Dollar-euro-oil equation

Published June 9, 2003

The euro is finally taking its place alongside the US dollar as a new global reserve currency. This has been further enhanced by the euro’s recent gains against the dollar. But what would happen to the US economy if Opec decides to use euro, instead of dollar, to price oil?

In the best-laid human plans, events rarely unfold as predicted — even by the experts. Mostly, these surprises are the result of “blind spots”, or because experts use different models or specialized approaches and languages — making communication difficult.

One such surprise scenario is rooted in the close relationship between oil, dollars, gold and Europe’s euro currency. Remember back in 1973, Opec countries quadrupled the price of their oil and tied it to the US dollar. Over the years, this flooded the world with the “petro-dollar”, which were recycled through banks as loans. The US dollar reigned supreme as the world’s de facto reserve currency. Everyone wanted to own dollars, which were considered as good as gold.

Gold no longer backs the dollar — or any other currency. All currencies since 1973 are called “fiat” currencies — backed only by faith markets have in a country’s government and its economic fundamentals. Central banks that used to keep gold bars in their vaults have sold much of their precious metal. Now, they try to “manage” their currencies by raising or lowering interest rates, buying and selling them in the open market and other techniques.
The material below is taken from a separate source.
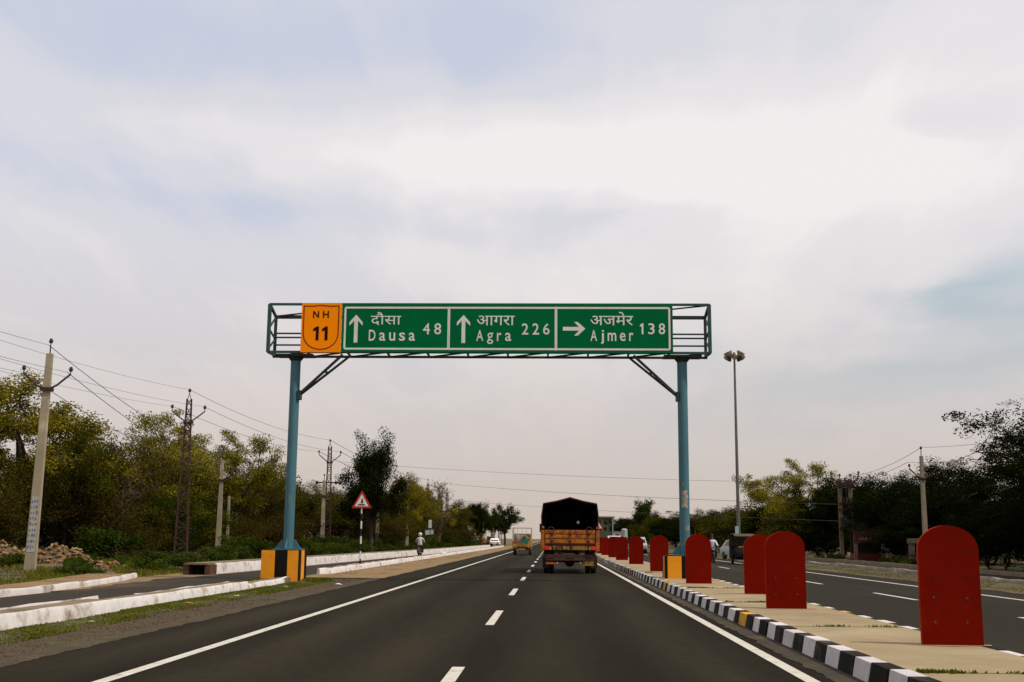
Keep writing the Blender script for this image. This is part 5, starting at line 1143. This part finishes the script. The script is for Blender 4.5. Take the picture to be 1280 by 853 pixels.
GR = leafmat('grass_green', (.125, .125, .013), (.082, .092, .010), .2, 0, .4); GD = leafmat('grass_dry', (.15, .105, .04), (.10, .08, .03), .2, 0, .35)
def nz(x, y, s): return math.sin(x * 1.7 * s + 3 * math.sin(y * .31 * s)) * math.sin(y * .9 * s + 1.3 * math.sin(x * .7 * s))
def strip_region(x0, x1, y0, y1, s=1.0, thr=-.3, p=1.6):
    def f(rs):
        x = x0 + (x1 - x0) * rs.rand(); y = y0 + (y1 - y0) * rs.rand() ** p
        return (x, y) if nz(x, y, s) > thr else (None, None)
    return f
def verge_region(rs):
    y = 9 + 29 * rs.rand() ** 1.6; x = -8.08 + 1.1 * rs.rand() ** 1.7
    return (x, y) if nz(x, y, 1.2) + rs.normal(0, .5) > -.1 else (None, None)
grass('verge_grass', 60000, verge_region, .045, GR, 1, 'short green grass along the foot of the white separator')
grass('verge_grass', 4000, strip_region(-9.6, -7.3, 36.3, 38.6, 1.2, -.6, 1), .10, GR, 2, 'green grass around the left striped footing')
grass('field_grass', 42000, strip_region(-34, -13.9, 30, 62, .5, -.2, 1), .16, GR, 3, 'patchy green grass and weeds on the open ground at the left')
grass('dry_grass', 16000, strip_region(-30, -13.9, 28, 60, .8, -.1, 1), .12, GD, 4, 'dry straw coloured grass on the open ground at the left')
grass('kerb_weeds', 5000, strip_region(-8.9, -6.6, 44, 110, 1.5, .3, 1.4), .06, GR, 5, 'thin grass at the foot of the long separator')
grass('outer_grass', 16000, strip_region(13.2, 16.0, 18, 110, .8, -.1, 1.4), .07, GR, 6, 'thin grass beyond the opposite carriageway')
def joint_region(rs):
    y = (11.2, 17.0, 23.4, 30.1, 43.5)[rs.randint(5)]; x = 3.45 + 1.5 * rs.rand() ** 1.4
    return (x, y + .035 + rs.normal(0, .035)) if nz(x, y, 2.4) + rs.normal(0, .25) > .35 else (None, None)
jg = grass('joint_weeds', 1500, joint_region, .035, GR, 7, 'tiny weeds growing in the cracks of the median'); jg.location.z = .21
# ------------------------------------------------------------------ rubble and litter
def stone_mesh(seed, mat, sx=1, sy=1, sz=.7):
    rg = random.Random(seed); bm = bmesh.new(); bmesh.ops.create_icosphere(bm, subdivisions=1, radius=.5)
    for v in bm.verts: v.co = Vector((v.co.x * sx, v.co.y * sy, v.co.z * sz)) * rg.uniform(.7, 1.25)
    me = bpy.data.meshes.new('stone'); bm.to_mesh(me); bm.free(); me.materials.append(mat); return me
M_rub = [pm('rubble_tan', (.23, .145, .058), (.15, .092, .038), 6, .95, .4, 20, rand=.3), pm('rubble_brick', (.20, .095, .038), (.13, .062, .026), 6, .95, .4, 20, rand=.25), pm('rubble_pale', (.31, .225, .125), (.22, .15, .078), 6, .95, .3, 20, rand=.2)]
stones = [stone_mesh(i, M_rub[i % 3], random.uniform(.8, 1.5), random.uniform(.7, 1.1), random.uniform(.4, .75)) for i in range(9)]
def heap(x, y, L_, wd, h, n, label, seed, smax=.42):
    rg = random.Random(seed); t = thing('rubble_heap', (x, y, gz(x, y)), label, 'rubble')
    vs = []; nx, ny = 16, 10
    def hz(u, v): return h * max(0, 1 - u * u - v * v) ** .8 * (.75 + .3 * math.sin(u * 5 + seed) * math.cos(v * 4 + u * 3))
    for j in range(ny + 1):
        for i in range(nx + 1):
            u, v = -1.05 + 2.1 * i / nx, -1.05 + 2.1 * j / ny; vs.append((u * L_, v * wd, hz(u, v) - .06 + rg.uniform(-.03, .03)))
    MB().add(vs, [(j * (nx + 1) + i, j * (nx + 1) + i + 1, (j + 1) * (nx + 1) + i + 1, (j + 1) * (nx + 1) + i) for j in range(ny) for i in range(nx)]).build('mound', pm('rubble_soil', (.17, .100, .045), (.08, .05, .024), 3, .95, 1.0, 9), t)
    for k in range(n):
        u, v = rg.uniform(-1, 1), rg.uniform(-1, 1)
        if u * u + v * v > 1.1: continue
        o = link('stone', rg.choice(stones), t, (u * L_, v * wd, hz(u, v) + rg.uniform(-.02, .05))); s = rg.uniform(.12, smax); o.scale = (s, s, s); o.rotation_euler = (rg.uniform(-.6, .6), rg.uniform(-.6, .6), rg.uniform(0, 6))
heap(-24.6, 50.5, 2.4, 1.3, .80, 300, 'pale brick and concrete rubble heap left of the near concrete pole', 1, .30)
heap(-21.5, 50.0, 1.5, 1.0, .78, 260, 'brown earth and rubble heap right of the near concrete pole', 2, .22)
heap(-18.6, 47.5, 1.1, .8, .22, 60, 'low scatter of pale rubble stones near the drain opening', 3, .3)
LT = [pm('litter_white', (.74, .72, .68), None, 9, .7), pm('litter_orange', (.42, .14, .03), None, 9, .8), pm('litter_yellow', (.52, .40, .12), None, 9, .8), pm('litter_dark', (.03, .018, .014), None, 9, .8)]
def litter(x, y, s, m, label, z=None, seed=0):
    rg = random.Random(seed); n = 7; vs = [(0, 0, rg.uniform(.2, .5) * s)] + [(s * rg.uniform(.6, 1.2) * math.cos(6.28 * i / n), s * rg.uniform(.5, .9) * math.sin(6.28 * i / n), rg.uniform(.0, .3) * s) for i in range(n)] + [(0, 0, 0)]
    MB().add(vs, [(0, 1 + i, 1 + (i + 1) % n) for i in range(n)] + [(n + 1, 1 + (i + 1) % n, 1 + i) for i in range(n)]).build('litter', LT[m], loc=(x, y, (gz(x, y) if z is None else z) + .015), label=label, cat='litter')
for i, a in enumerate([(-7.62, 24.3, .10, 1, 'crumpled orange litter on the grass by the white separator'), (-7.6, 29.6, .09, 2, 'yellowish paper scrap on the grass near the separator'), (-7.45, 31.2, .10, 3, 'dark lump of rubbish on the grass near the striped footing'),
                       (-7.5, 32.8, .08, 0, 'white paper scrap on the grass nearest the striped footing'), (-7.5, 27.6, .09, 0, 'white scrap on the grass between orange and yellow litter'), (-7.55, 19.0, .06, 2, 'pale scrap on the grass at the lower left'),
                       (-6.35, 34.5, .14, 0, 'white plastic bag on the sandy edge right of the striped footing'), (-20.0, 45.5, .26, 0, 'white plastic bag on the open ground left of the drain'), (-8.75, 92, .35, 0, 'pale sack lying on the far separator near the motorcyclist')]):
    litter(a[0], a[1], a[2], a[3], a[4], .20 if i == 8 else None, i)
def gravel(n, reg, name, label, smin, smax, mat, seed):
    rs = random.Random(seed); mb = MB()
    for k in range(n):
        x, y = reg(rs); s = rs.uniform(smin, smax); a = rs.uniform(0, 6.28); z = -.02
        v = [(x + s * math.cos(a + q * 2.09) * rs.uniform(.7, 1.2), y + s * math.sin(a + q * 2.09), z) for q in range(3)] + [(x, y, z + s * rs.uniform(.3, .6) + .018)]
        mb.v += v; o = len(mb.v) - 4; mb.f += [(o, o + 1, o + 3), (o + 1, o + 2, o + 3), (o + 2, o, o + 3)]; mb.m += [0] * 3
    me = bpy.data.meshes.new(name); me.from_pydata(mb.v, [], mb.f); me.materials.append(mat); link(name, me, label=label, cat='gravel', kind='stuff')
MG = leafmat('gravel_stones', (.11, .075, .04), (.05, .035, .02), 0.0, 0, .5)
gravel(7000, lambda r: (-7.6 + 1.75 * r.random() ** .8, 10 + 34 * r.random() ** 1.5), 'verge_gravel', 'loose gravel along the left road edge', .008, .028, MG, 1)
gravel(2200, lambda r: (2.84 + .3 * r.random() ** .6, 8 + 34 * r.random() ** 1.5), 'kerb_gravel', 'loose grit along the median kerb', .006, .018, MG, 2)
gravel(1500, lambda r: (-8.4 + 2.4 * r.random(), 45 + 60 * r.random() ** 1.5), 'verge_gravel', 'loose stones on the sandy verge', .015, .04, MG, 3)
Gold is still popular for jewellery and as a safe haven. It trades actively on world’s commodity and futures exchanges, along with platinum, oil, hogs, coffee, sugar — and fiat currencies themselves. These currencies, oil and gold markets are very volatile — dependent on the expectations about the future of millions of their investors and speculators. These markets reflect a collective speculation on the future of such items as Iraq, the US foreign policy, the Middle East, oil supplies, alternative energy sources and technologies, the rise of China, the expansion of the EU — and the weather. They all drive today’s global financial markets, including the $1.5 trillion of daily currency trading.

In the past 12 months, the US dollar has lost some 30 per cent of its value against the European euro. The Bush Administration has played up the bright side. The cheaper dollar makes it easier for the US exporters to sell abroad. The United States needs to increase its exports because it has a whopping trade deficit (currently reading 5.2 per cent of their GDP). Global investors and currency speculators take it seriously — along with the bursting of the US stock market bubble, accounting scandals and heavily indebted corporations and consumers. The list goes on, and includes the US savings rate at almost 0 per cent, the increasing budget deficits due to President Bush’s tax cuts and his build-up of military spending, the Iraq war and the new Bush doctrine of preemptive attacks on any country that might threaten the US future national security. In the light of all that, global investors started unloading dollars and the US assets. No surprises here.

But as countries that formerly held mostly the US dollars in their currency reserves begin to diversify into euros, the currency has taken its place alongside the dollar, as the world’s other global reserve currency. While current data are hard to come by, the euro now accounts for as much as 35 per cent of global trade and reserve holdings. This new reality makes for a more stable world — and takes the unsustainable burden of the sole reserve currency status off the US dollar.

Clearly, with its enormous, open-ended commitments in the global war on terrorism, the US economy cannot at the same time, continue to absorb most of the world’s exports — and remain the locomotive of the world’s economic growth. This new situation seems a surprise to the Bush Administration. It is still keen on expanding its overseas commitments, re-building Iraq and offering aid packages to Turkey, Pakistan and other countries whose support is sought. In the meantime, it has passed a $350 billion tax cut package in late May, 2003.

While Bush tells Americans to continue shopping, travelling and enjoy the American way of life, federal deficits grow, domestic programmes are cut and half of all the US states are engulfed in budget crises. What happens if global investors continue pulling out of the United States and the dollar keeps falling? Many market players expect it to fall by another 20 per cent. Other countries that have lost money in the dollar’s fall may continue buying more euros.

The other shoe may drop, too. Opec may decide to officially re-denominate their oil in euros (since most of the organization’s customers are in Europe anyway). Opec economists have been considering this “no-brainer” scenario for sound financial reasons — even though they feared the US wrath and retaliation. Indeed, many believe that a deeper reason for the US attack on Iraq was its decision in 1999 to require payments for its oil for food programme in euros. The United States — heavily dependent on imported oil — benefits price-wise and in influencing markets through Opec’s US dollar pricing. Iraq’s dinar will also be replaced by dollar if the United States has its way.

Thwarting President Bush’s global dollar diplomacy and its designs on breaking Opec’s oil pricing power provide additional reasons for Opec to switch to payments in euro. This would mean that the United States would have to buy euro with dollar before it could buy Opec oil. The dollar would fall further and the euro would rise. The US economy would eventually have to adjust to $5-a-gallon gasoline (the average world price).